:: CHALLENGE ::
Extract each line of the records below that contains the word "script".

-- BEGIN --

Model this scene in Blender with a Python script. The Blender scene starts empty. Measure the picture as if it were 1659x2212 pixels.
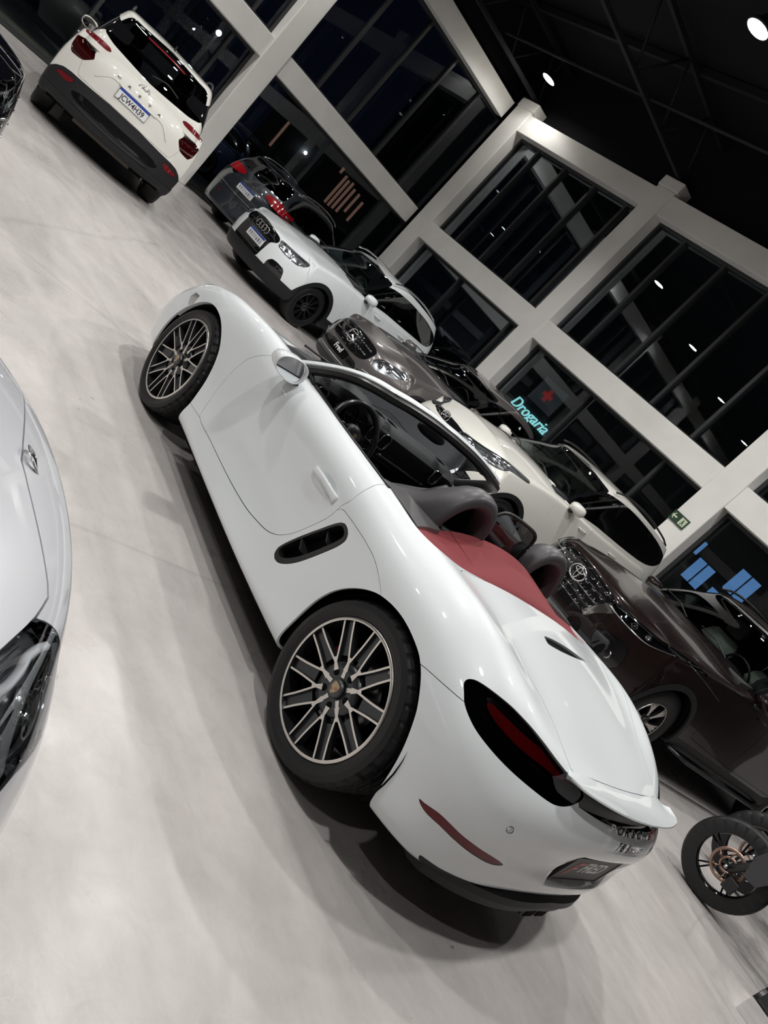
import bpy, bmesh, math, random
import numpy as np
from mathutils import Vector, Matrix
random.seed(7)
S = bpy.context.scene
COL = S.collection
PI = math.pi

# ---------------------------------------------------------------- camera
cam_data = bpy.data.cameras.new('camera')
cam_ob = bpy.data.objects.new('camera', cam_data)
COL.objects.link(cam_ob)
_p, _r, _A = 0.21412, 0.79117, math.radians(139.8)
_rt, _fw = np.array([1., 0, 0]), np.array([0, math.cos(_p), -math.sin(_p)])
_up = np.cross(_rt, _fw)
_ix = math.cos(_r)*_rt + math.sin(_r)*_up
_iy = math.sin(_r)*_rt - math.cos(_r)*_up
_R = np.array([[math.cos(-_A), -math.sin(-_A), 0], [math.sin(-_A), math.cos(-_A), 0], [0, 0, 1]])
_fw, _ix, _iy = _R@_fw, _R@_ix, _R@_iy
_cp = (-1.403, 3.097, 1.509)
cam_ob.matrix_world = Matrix(((_ix[0], -_iy[0], -_fw[0], _cp[0]), (_ix[1], -_iy[1], -_fw[1], _cp[1]),
                              (_ix[2], -_iy[2], -_fw[2], _cp[2]), (0, 0, 0, 1)))
cam_data.sensor_fit = 'VERTICAL'
cam_data.sensor_height = 24
cam_data.lens = 24*1668.6/2212
cam_data.clip_start = 0.02
cam_data.clip_end = 300
cam_data.dof.use_dof = True
cam_data.dof.focus_distance = 2.9
cam_data.dof.aperture_fstop = 8
S.camera = cam_ob

# ---------------------------------------------------------------- look, night sky
S.view_settings.view_transform = 'Standard'
S.view_settings.look = 'None'
S.view_settings.gamma = 1
S.view_settings.use_curve_mapping = False
S.view_settings.exposure = 0.0
wd = bpy.data.worlds.new('night')
S.world = wd
wd.use_nodes = True
wd.node_tree.nodes['Background'].inputs[0].default_value = (0.006, 0.009, 0.02, 1)
wd.node_tree.nodes['Background'].inputs[1].default_value = 0.22
LAMP_W = 500.0      # watts of each hall lamp
LAMP_Z = 6.45
LAMPS = [(12.4, -7.3, .12), (12.4, -2.1, .6), (12.4, 1.3, .6), (12.4, 4.8, .5), (12.4, 8.3, .4),
         (5.9, -4.1, 1), (5.9, -.3, .8), (5.9, 3.4, .8), (5.9, 7.0, .5),
         (2.6, -3.6, 1), (2.6, .2, 1), (2.6, 4.0, 1), (-.7, -5.2, .8), (-.7, -1.4, .9), (-.7, 2.6, 1.0), (-.7, 6.6, .6)]
# ---------------------------------------------------------------- materials
MAT = {}
def mat(name, base=(.8, .8, .8), rough=.5, metal=0, coat=0, ior=1.5, emit=None, es=1, trans=0, alpha=1, coat_r=.03, spec=.5):
    if name in MAT: return MAT[name]
    m = bpy.data.materials.new(name); m.use_nodes = True
    b = m.node_tree.nodes['Principled BSDF']
    b.inputs['Base Color'].default_value = (*base, 1)
    b.inputs['Roughness'].default_value = rough
    b.inputs['Metallic'].default_value = metal
    b.inputs['Coat Weight'].default_value = coat
    b.inputs['Coat Roughness'].default_value = coat_r
    b.inputs['IOR'].default_value = ior
    b.inputs['Transmission Weight'].default_value = trans
    b.inputs['Specular IOR Level'].default_value = spec
    if emit:
        b.inputs['Emission Color'].default_value = (*emit, 1)
        b.inputs['Emission Strength'].default_value = es
    MAT[name] = m
    return m
def nodes(m):
    return m.node_tree.nodes, m.node_tree.links
def pane_mat(name, tint=(.9, .95, .95), refl=.09, rough=.0, k=1.0):
    # thin glass: light passes straight through, with a mirror reflection that grows at grazing angles
    if name in MAT: return MAT[name]
    m = bpy.data.materials.new(name); m.use_nodes = True
    N, L = nodes(m); N.clear()
    out = N.new('ShaderNodeOutputMaterial'); mix = N.new('ShaderNodeMixShader')
    tr = N.new('ShaderNodeBsdfTransparent'); gl = N.new('ShaderNodeBsdfGlossy'); fr = N.new('ShaderNodeFresnel')
    mul = N.new('ShaderNodeMath'); mul.operation = 'MULTIPLY_ADD'
    fr.inputs['IOR'].default_value = 1.5
    mul.inputs[1].default_value = k; mul.inputs[2].default_value = refl; mul.use_clamp = True
    tr.inputs[0].default_value = (*tint, 1); gl.inputs[0].default_value = (.95, .97, 1, 1)
    gl.inputs['Roughness'].default_value = rough
    L.new(fr.outputs[0], mul.inputs[0]); L.new(mul.outputs[0], mix.inputs[0])
    L.new(tr.outputs[0], mix.inputs[1]); L.new(gl.outputs[0], mix.inputs[2]); L.new(mix.outputs[0], out.inputs[0])
    MAT[name] = m
    return m
def paint(name, base, metal=0., rough=.35, spec=.4, coat=1.0):
    m = mat(name, base, rough, metal, coat=coat, spec=spec)
    return m
M_WHITE = paint('white_paint', (.775, .815, .83), rough=.4)
M_WARM = paint('warm_white_paint', (.72, .71, .66), rough=.4)
M_SILVER = paint('pearl_grey_paint', (.56, .57, .60), .15, .35)
M_GREY = paint('warm_grey_paint', (.115, .105, .103), .35, .3)
M_DARKG = paint('slate_paint', (.03, .036, .044), .4, .25)
M_BROWN = paint('dark_brown_paint', (.012, .007, .0065), .15, .25, spec=.1, coat=.5)
M_BLACKP = paint('black_paint', (.003, .003, .0045), .0, .2, spec=.0)
M_BLUEP = paint('blue_paint', (.02, .035, .09), .4, .35)
M_BLACK = mat('black_plastic', (.012, .012, .013), .45)
M_VOID = mat('matt_black', (.004, .004, .004), .9, spec=.1)
M_TRIM = mat('grey_black_trim', (.011, .0118, .0135), .5, spec=.35)
M_BOWL = mat('lamp_silver', (.55, .56, .57), .22, .9)
M_GLOSS = mat('gloss_black', (.006, .006, .007), .06, coat=.6)
M_CHROME = mat('chrome', (.82, .82, .83), .08, 1)
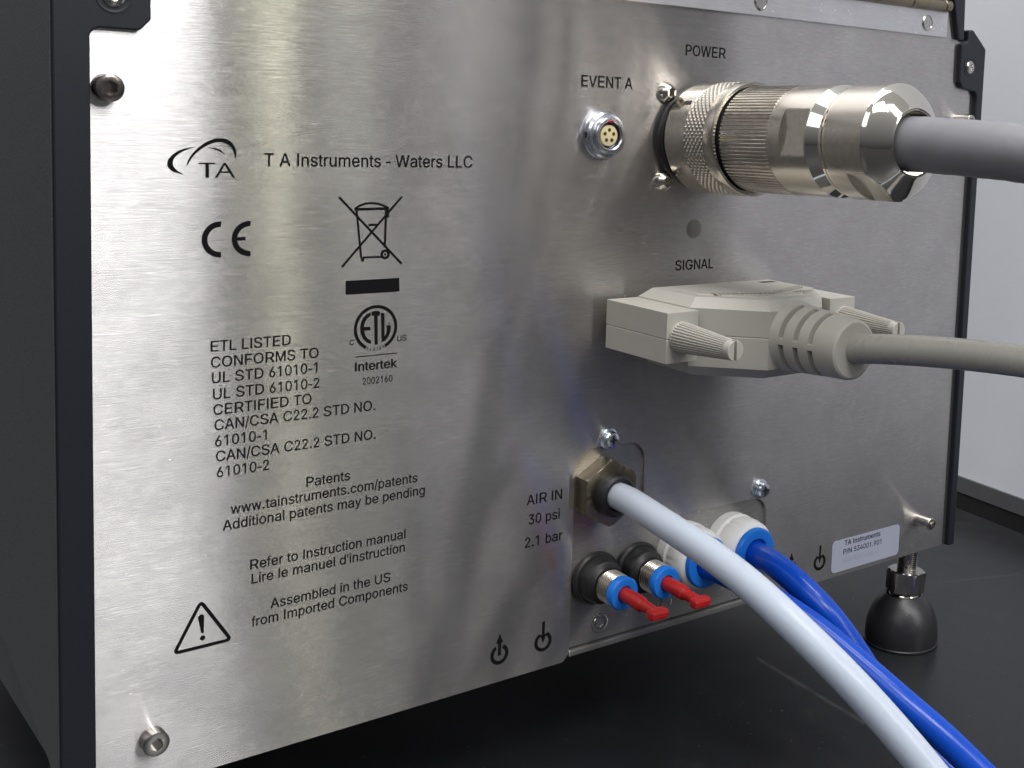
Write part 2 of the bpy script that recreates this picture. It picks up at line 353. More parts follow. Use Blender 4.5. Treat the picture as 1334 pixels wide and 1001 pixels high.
for (x, z) in ((-189.6, 103.4), (208.9, 106.3)):
    r_ = obj('frame_bolt', lathe_me([(0, 4.9), (.3, 4.9), (.34, 4.5), (.06, 3.9), (.05, .01)], 36), M['powder'], ins, (x, -H + .1, z))
    local('bolt_head', lathe_me([(.05, 3.2), (.45, 3.1), (.9, 2.4), (1.0, 1.5), (.5, 1.3), (.5, .01)], 28), M['steel'], r_, loc=(0, -.15 * S, 0))
# side panel with the sloping lower edge
sp_ = [(-1.2, 240), (-1.2, -133.7), (7, -131.1), (74, -111.2), (330, -35), (330, 240)]
v = [(-206.45, y, z) for y, z in sp_] + [(-204.0, y, z) for y, z in sp_]; n = len(sp_)
obj('side_panel', mesh(v, [tuple(range(n)), tuple(range(2 * n - 1, n - 1, -1))] + [(i, (i + 1) % n, n + (i + 1) % n, n + i) for i in range(n)]), M['side'], ins, bevel=.15)
obj('upper_door', MB().box(-194, 190, .2, 2.0, 137.9, 240).me(), M['hinge'], ins, bevel=.3)
# hinge along the top
hg = obj('hinge', MB().prism([(-185, 119.6), (190.8, 119.6), (190.8, 131.8), (-185, 131.8)], -1.5, -.02).me(), M['hinge'], ins, bevel=.3)
kn = lathe_me([(-185, 2.9), (190.8, 2.9)], 24)
kk = -180.0; idx = 0
while kk < 188:
    e_ = min(kk + 24.4, 190.8)
    v, f = lathe([(0, 2.5), (.4, 2.9), (e_ - kk - .8, 2.9), (e_ - kk - .4, 2.5)], 20)
    obj('hinge_knuckle', mesh([(-y, x, z) for x, y, z in v], f, 35), M['brass'], hg, (kk, -2.0, 134.6)); kk += 24.4
for x in (-152.2, -43.0, 66.2, 175.4):
    q = obj('rivet', lathe_me([(0, 3.9), (.15, 3.9), (.5, 3.4), (.55, 3.1), (.35, 2.9), (.35, .01)], 28), M['steel'], hg, (x, -1.5, 125.5))
# plugged hole under the power socket
obj('hole_plug', lathe_me([(-.1, 3.9), (.10, 3.9), (.22, 3.6), (.22, .01)], 36), M['plug'], ins, (35.7, -.05, 29.5))

# ---- screws
def socket_screw(x, z, r, h0, h1, m, y0=0., name='socket_screw', dome=0., label=None, tilt=0):
    o = obj(name, lathe_me([(0, r), (h0, r), (h1 - .25 * r, r), (h1, r * .85), (h1, r * .56), (h1 - .9 * r, r * .56), (h1 - .9 * r, .01)], 36, None, 30) if not dome else
            lathe_me([(0, r)] + [(dome * math.sin(a) + .2, max(r * math.cos(a), .5 * r)) for a in [i * PI / 16 for i in range(0, 7)]] + [(.2 + dome * .55, r * .42), (.2 + dome * .55, .01)], 36, None, 30),
            m, ins, (x, y0, z), label)
    # hexagonal key recess lining
    local('key_recess', lathe_me([(h1 - .85 * r if not dome else .3 + dome * .5, r * .46), (h1 - .12 * r if not dome else .2 + dome * .93, r * .5)], 6, None, 20, True), M['chrome' if dome else 'steel'], o) if False else None
    return o
def hexrecess_screw(x, z, r, h, m, y0=0., dome=False, label=None, shank=0.):
    """turned head with a six-sided key hole really sunk into it"""
    n = 36; rs = r * .48; d = r * .75
    def rf(hh, a, rr):
        if rr <= rs * 1.16 + 1e-6 and rr > .05: return rr * math.cos(PI / 6) / math.cos(((a + PI / 6) % (PI / 3)) - PI / 6)
        return rr
    if dome: pr_ = [(-.2, r)] + [(h * math.sin(a), r * math.cos(a)) for a in [i * PI / 18 for i in range(0, 6)]] + [(h * .93, rs * 1.16), (h * .93 - d * .7, rs * 1.05), (h * .93 - d * .7, .01)]
    elif shank: pr_ = [(-.2, r), (h - .6, r), (h - .1, r * .9), (h, r * .78), (h, rs * 1.16), (h - d, rs * 1.1), (h - d, .01)]
    else: pr_ = [(-.2, r), (h - .5, r), (h - .1, r * .95), (h, r * .86), (h, rs * 1.16), (h - d, rs * 1.1), (h - d, .01)]
    return obj('screw', lathe_me(pr_, n, rf, 32), m, ins, (x, y0, z), label)
hexrecess_screw(-191.4, 76.9, 4.1, 5.2, M['darksteel'], label='dull socket screw by the left frame, near the top')
hexrecess_screw(-179.2, -127.0, 4.0, 5.0, M['steel'])
hexrecess_screw(193.6, -124.0, 3.2, 8.8, M['steel'], shank=1, label='long bright socket screw standing proud of the panel')
hexrecess_screw(204.6, 80.0, 2.9, 9.0, M['steel'], shank=1)
hexrecess_screw(18.0, 85.0, 4.2, 4.4, M['chrome'], dome=True)
hexrecess_screw(17.6, 49.4, 4.2, 4.4, M['chrome'], dome=True)
hexrecess_screw(55.0, 85.0, 4.2, 4.4, M['chrome'], dome=True)
hexrecess_screw(55.0, 49.4, 4.2, 4.4, M['chrome'], dome=True)
def cross_screw(x, z):
    o = obj('screw', lathe_me([(0, 4.3), (.5, 4.3), (.7, 4.0), (.72, 3.7), (1.3, 3.9), (1.4, 3.5), (2.6, 3.45), (3.3, 2.9), (3.6, 1.9), (3.62, 1.0), (2.6, .5), (2.6, .01)], 32), M['zinc'], ins, (x, 0, z), 'bluish zinc cross-head screw with a spring washer')
    b = MB().box(-1.9, 1.9, -3.75, -3.45, -.33, .33); b.box(-.33, .33, -3.76, -3.44, -1.9, 1.9)
    local('cross_slot', b.me(), M['dark'], o)
cross_screw(-4.6, -54.2); cross_screw(80.8, -89.0)
for x, z in ((-4.7, -131.6), (29.0, -131.0), (70.0, -131.0)):
    o = obj('screw', lathe_me([(-.3, 4.2), (.12, 4.2), (.14, 3.9), (-.1, 3.5), (-.1, 3.2), (.25, 3.0), (.3, 1.9), (-.9, 1.7), (-.9, .01)], 30), M['steel'], ins, (x, 1.5, z), 'countersunk screw in the fitting plate')

# ---- small round five-pin socket
ev = obj('round_socket', lathe_me([(0, 9.3), (.9, 9.3), (1.0, 8.9), (1.05, 8.7), (1.3, 9.0), (3.4, 9.0), (4.2, 8.3), (4.4, 7.1), (5.6, 7.0), (6.1, 6.6), (6.1, 5.6), (5.7, 5.2), (3.6, 5.1), (3.6, .01)], 56), M['satin'], ins, (-12.9, 0, 67.3), 'small round chrome socket with five gold contacts')
v, f = lathe([(3.6, 4.0), (4.9, 4.0), (5.0, 3.8), (5.0, .01)], 40)
ci = local('contact_insert', mesh(v, f, 35), M['cream'], ev)
local('socket_bore', lathe_me([(3.62, 5.05), (3.7, 4.0)], 40, None, 35, False), M['dark'], ev)
for k in range(5):
    a = PI / 2 + k * 2 * PI / 5
    local('contact_hole', lathe_me([(4.7, .78), (5.12, .78), (5.12, .45), (5.04, .42), (5.04, .01)], 16), M['gold'], ev, loc=(2.15 * math.cos(a), 0, 2.15 * math.sin(a)))
    local('contact_hole', lathe_me([(5.0, .42), (5.07, .42), (5.07, .01)], 12), M['dark'], ev, loc=(2.15 * math.cos(a), 0, 2.15 * math.sin(a)))
local('red_dot', MB().box(-1.3, 1.3, -6.16, -5.2, 5.0, 5.9).me(), M['red'], ev, bevel=.2)
local('nut_notch', MB().box(-1.4, 1.4, -3.2, -1.4, 8.6, 9.03).me(), M['dark'], ev, bevel=.3)
local('nut_notch', MB().box(-9.03, -8.6, -3.2, -1.4, -1.2, 1.2).me(), M['dark'], ev, bevel=.3)

# ---- power socket flange, coloured black to stand in for the shadow gap at the ring
pf = MB(); pf.prism(arc(37.0, 67.2, 20.9, 0, 360, 48)[:-1], -1.8, 0)
obj('power_socket', pf.me(30), M['blackp'], ins, label='round flange of the power socket, black for the shadow gap')
# ---- signal socket shell behind the beige plug
sg = MB(); sg.box(1.5, 77, -1.2, 0, -15, 3); sg.box(6, 72, -4.6, -1.2, -13, 1)
ss = obj('signal_socket', sg.me(), M['steel'], ins, label='plated steel shell of the wide signal socket', bevel=.4)
for x in (-3.7, 83.6):
    obj('jack_post', lathe_me([(0, 3.1), (3.2, 3.1), (3.3, 2.0), (5.5, 2.0)], 6, None, 20), M['chrome'], ss, (x, -1.2, -6))

# ---- air inlet: brass bulkhead nut with black collar
def hexrf(R): return lambda h, a, rr: min(rr, R * math.cos(PI / 6) / math.cos(((a - PI / 2) % (PI / 3)) - PI / 6))
an = obj('air_inlet', lathe_me([(-1.5, 13.4), (-.9, 14.2), (5.2, 14.2), (6.2, 13.2), (6.3, 11.9), (6.3, 9)], 120, hexrf(13.9), 25), M['brass'], ins, (-6.6, 0, -75), 'brass hexagonal bulkhead nut round a black collar')
local('collar', lathe_me([(6, 8.8), (9.5, 8.8), (10.8, 8.3), (11.4, 7.3), (11.2, 5.9), (8, 5.7), (8, .01)], 48), M['blackp'], an)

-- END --

:: WRITTEN SOLUTION ::
Model this scene in Blender with a Python script. The Blender scene starts empty. Measure the picture as if it were 1659x2212 pixels.
Write part 2 of the bpy script that recreates this picture. It picks up at line 353. More parts follow. Use Blender 4.5. Treat the picture as 1334 pixels wide and 1001 pixels high.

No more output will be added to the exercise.